My First Foreign Teacher, Ms. Nina McPherson
“In September of 1984, as a new student in Class 8403 in the English Department of Central China Normal Institute (now Central China Normal University) in Wuhan, Hubei, life was full of happy surprises and possibilities. We welcomed Ms. Nina McPherson as our first foreign teacher, who touched our lives, made huge influence on us during the two years she taught us English.
She was a new Yale University graduate and taught us Conversational English in the first school year and then English Composition in the second year. Even after more than 4 decades, I still remember how she came across as a foreign teacher, just a few years our senior, confident, energetic, versatile, enthusiastic, and passionate about her job.
In the two years, she brought numerous first experiences to us. She asked us to call her Nina, not the usual way we addressed our teachers from primary school to university. Surprise, happy surprise!
After two or three weeks, she helped us to find an English name for ourselves for the first time. She sat with each of us and learned how we pronounced our Chinese name and she wrote down a handful of English names that sounded like or close to our Chinese names and asked us to select one that we wanted to be our own names. It was surely a fun and warm assignment. We happily selected a name we liked, enjoyed a naming right that usually belongs to parents and stick to that name ever after.
Mid eighties was a time when China just opened its door to the outside world. She was our very first foreign teacher and brought native English to our classroom. Most of us did not hear native English speakers, let alone of having real contact with a foreigner. She filled our first imagination of the America, a far away country across the Pacific Ocean and its people with a positive note.
The English we learned from our textbooks was quite different from the real-world English spoken by native English speakers. For most of us, that was the first time we heard real-life English spoken by a native speaker. The American English that came out of her mouth so naturally and effortlessly was music to our ears.
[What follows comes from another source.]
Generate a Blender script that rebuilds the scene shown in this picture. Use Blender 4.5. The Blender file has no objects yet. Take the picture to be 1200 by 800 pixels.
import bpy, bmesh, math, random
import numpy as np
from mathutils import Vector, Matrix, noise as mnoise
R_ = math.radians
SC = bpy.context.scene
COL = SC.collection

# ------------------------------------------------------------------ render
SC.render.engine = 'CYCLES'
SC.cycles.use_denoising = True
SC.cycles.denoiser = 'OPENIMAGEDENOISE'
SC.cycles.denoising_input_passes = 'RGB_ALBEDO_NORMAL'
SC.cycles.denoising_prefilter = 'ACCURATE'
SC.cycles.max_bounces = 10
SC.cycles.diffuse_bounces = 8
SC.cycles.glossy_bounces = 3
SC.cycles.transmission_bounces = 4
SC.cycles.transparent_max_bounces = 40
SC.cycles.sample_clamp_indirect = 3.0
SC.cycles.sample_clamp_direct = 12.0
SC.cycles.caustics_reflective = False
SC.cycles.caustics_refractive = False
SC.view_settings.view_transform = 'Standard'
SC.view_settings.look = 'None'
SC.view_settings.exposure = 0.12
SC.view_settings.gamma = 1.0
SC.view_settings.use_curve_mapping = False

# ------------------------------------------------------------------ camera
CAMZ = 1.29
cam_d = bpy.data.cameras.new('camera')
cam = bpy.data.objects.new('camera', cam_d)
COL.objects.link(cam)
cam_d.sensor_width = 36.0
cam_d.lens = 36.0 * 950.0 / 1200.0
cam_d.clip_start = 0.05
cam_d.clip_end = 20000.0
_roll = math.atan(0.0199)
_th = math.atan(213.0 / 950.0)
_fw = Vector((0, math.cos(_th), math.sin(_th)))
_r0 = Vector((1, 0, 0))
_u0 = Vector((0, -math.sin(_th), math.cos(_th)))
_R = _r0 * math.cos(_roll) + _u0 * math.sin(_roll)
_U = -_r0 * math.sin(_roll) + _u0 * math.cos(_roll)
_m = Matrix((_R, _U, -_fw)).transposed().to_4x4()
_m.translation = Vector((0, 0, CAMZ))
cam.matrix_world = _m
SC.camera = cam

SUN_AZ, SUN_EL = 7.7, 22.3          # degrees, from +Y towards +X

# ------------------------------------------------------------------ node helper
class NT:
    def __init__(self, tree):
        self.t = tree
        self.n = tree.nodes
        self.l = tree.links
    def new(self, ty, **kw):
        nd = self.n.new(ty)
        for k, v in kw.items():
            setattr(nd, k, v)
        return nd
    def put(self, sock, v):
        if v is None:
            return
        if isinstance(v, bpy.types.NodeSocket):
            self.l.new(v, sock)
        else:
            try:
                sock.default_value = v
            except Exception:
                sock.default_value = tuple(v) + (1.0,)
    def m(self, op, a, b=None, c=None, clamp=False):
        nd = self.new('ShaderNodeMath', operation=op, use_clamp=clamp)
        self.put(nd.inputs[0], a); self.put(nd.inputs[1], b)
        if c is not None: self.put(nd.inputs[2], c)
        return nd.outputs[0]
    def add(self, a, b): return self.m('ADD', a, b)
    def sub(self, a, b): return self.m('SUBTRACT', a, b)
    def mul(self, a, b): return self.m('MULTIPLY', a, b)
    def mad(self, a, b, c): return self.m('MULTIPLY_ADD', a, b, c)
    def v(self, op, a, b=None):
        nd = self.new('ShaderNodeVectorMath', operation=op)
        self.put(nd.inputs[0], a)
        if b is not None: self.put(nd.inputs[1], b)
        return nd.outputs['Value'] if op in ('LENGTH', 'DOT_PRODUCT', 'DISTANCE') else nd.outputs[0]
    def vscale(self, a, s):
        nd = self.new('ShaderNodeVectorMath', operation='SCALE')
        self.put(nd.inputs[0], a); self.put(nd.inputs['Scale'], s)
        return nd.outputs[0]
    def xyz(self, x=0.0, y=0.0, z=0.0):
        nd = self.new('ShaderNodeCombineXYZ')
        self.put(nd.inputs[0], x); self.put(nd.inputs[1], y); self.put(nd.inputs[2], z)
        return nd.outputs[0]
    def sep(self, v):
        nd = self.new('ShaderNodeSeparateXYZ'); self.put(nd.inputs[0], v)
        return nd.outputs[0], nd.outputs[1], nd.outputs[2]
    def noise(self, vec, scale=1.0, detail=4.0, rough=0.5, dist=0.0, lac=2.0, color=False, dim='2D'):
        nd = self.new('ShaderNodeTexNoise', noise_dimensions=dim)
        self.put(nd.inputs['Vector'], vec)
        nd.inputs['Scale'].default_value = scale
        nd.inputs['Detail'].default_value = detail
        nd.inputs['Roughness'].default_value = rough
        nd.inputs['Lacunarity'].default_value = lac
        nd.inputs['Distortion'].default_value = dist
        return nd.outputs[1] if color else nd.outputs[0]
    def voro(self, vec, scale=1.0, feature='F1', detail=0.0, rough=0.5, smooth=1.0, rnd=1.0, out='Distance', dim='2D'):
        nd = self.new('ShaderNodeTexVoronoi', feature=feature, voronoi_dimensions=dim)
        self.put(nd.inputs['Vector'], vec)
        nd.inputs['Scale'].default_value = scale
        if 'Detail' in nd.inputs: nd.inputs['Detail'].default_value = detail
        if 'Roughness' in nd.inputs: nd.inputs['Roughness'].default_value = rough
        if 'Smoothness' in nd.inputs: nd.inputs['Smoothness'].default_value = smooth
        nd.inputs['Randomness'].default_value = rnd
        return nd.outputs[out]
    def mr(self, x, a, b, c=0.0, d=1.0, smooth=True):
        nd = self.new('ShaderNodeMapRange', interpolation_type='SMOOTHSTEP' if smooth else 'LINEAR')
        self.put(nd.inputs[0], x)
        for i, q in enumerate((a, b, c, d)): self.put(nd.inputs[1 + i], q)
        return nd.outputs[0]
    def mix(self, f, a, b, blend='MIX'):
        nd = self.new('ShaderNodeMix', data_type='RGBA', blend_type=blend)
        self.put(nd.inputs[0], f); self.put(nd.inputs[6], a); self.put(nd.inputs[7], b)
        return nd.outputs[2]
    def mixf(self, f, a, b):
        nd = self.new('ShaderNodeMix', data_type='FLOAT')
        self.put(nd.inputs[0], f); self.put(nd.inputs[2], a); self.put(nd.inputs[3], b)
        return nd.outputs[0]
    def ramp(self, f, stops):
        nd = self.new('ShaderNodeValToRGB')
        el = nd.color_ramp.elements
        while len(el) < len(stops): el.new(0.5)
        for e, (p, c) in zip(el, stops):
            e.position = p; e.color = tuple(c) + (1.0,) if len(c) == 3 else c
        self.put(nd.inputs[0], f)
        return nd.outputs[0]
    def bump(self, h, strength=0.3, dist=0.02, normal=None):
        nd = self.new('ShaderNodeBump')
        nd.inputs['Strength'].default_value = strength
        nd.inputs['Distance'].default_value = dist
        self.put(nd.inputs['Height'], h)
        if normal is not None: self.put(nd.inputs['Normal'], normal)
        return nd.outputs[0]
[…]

Nina also brought color photos to our lives for the first time. The color group photographs she took for us brought back fond memories of those university years. It was rare for average Chinese to have cameras for color photos back then. It was extremely hard to find a shop that could develop color photography in the first year.
Nina had a passion towards her job and went extra miles to help us to learn and grow our English. She committed a ton of her spare time helping us to speak and write what we intended so we got our ideas out clearly and naturally. She authored some short funny English dramas from her own experience in learning and using Chinese language and directed her students to perform them, like the confusion of “me” and Chinese last name “Mi”, “who” and last name of “Hu” , which helped some of us found the acting talent that they did not know they had.
It is safe to say that she was the first person that introduced us to western paintings. We were shocked and excited when we opened those hard copy books of western paintings in the classroom. I believe she used her status as a foreign teacher and her wonderful persuasion skills to borrow those books from the university library for us. We were very shy to see those paintings of naked men and women, had no clue on how to appreciate those paintings. She asked us to tell what it was in the painting using our own words and what the artist wanted to convey. Bit by bit, we developed the sense and skill to appreciate Western paintings. Personally, I nurtured a love of impressionist paintings from those classes. The sweet memory of those classes came back each time when I stand in front of an impressionist painting in the museums and galleries I visited in many countries over the years. Each time I am grateful that I had the opportunity to see those great paintings in the classroom and had developed the skills to appreciate the beauty of Western painting.
During the second year when she taught us English composition, Nina taught us how to write an essay with an introduction, supporting paragraphs and a conclusion. She showed us with well-written essays how to construct a paragraph with a topic sentence with supporting details, make connection and transition from one paragraph to another and end the essay with a reinforcement statement. She scheduled time with each of us to go through our essay individually and went paragraph by paragraph and sentence by sentence on how to improve our writing. Each of us benefited enormously from those one-on-one conversations. These basic writing skills have proved practical and handy in our future life and career no matter what we do for a living.
Just as she put her whole heart into her teaching role, Nina strove to excel in everything she did. When she first went to China, she was armed with little English. While she stayed in China, she seized every opportunity to speak and improve her Chinese. By the end of her second year in China, she could speak very fluent Chinese you could hardly believe.
The way Nina committed to her teaching job and interacted with her students made her an unforgettable teacher for many of us and left a lasting mark on our lives in the years to come. I hope that young people from China and the US today can benefit from the open minds both countries demonstrated during that time and Yale-China could find people from both countries that are ready to open their minds and embrace a journey to understand people who speak different languages and learn from each other just like Ms. Nina McPherson.”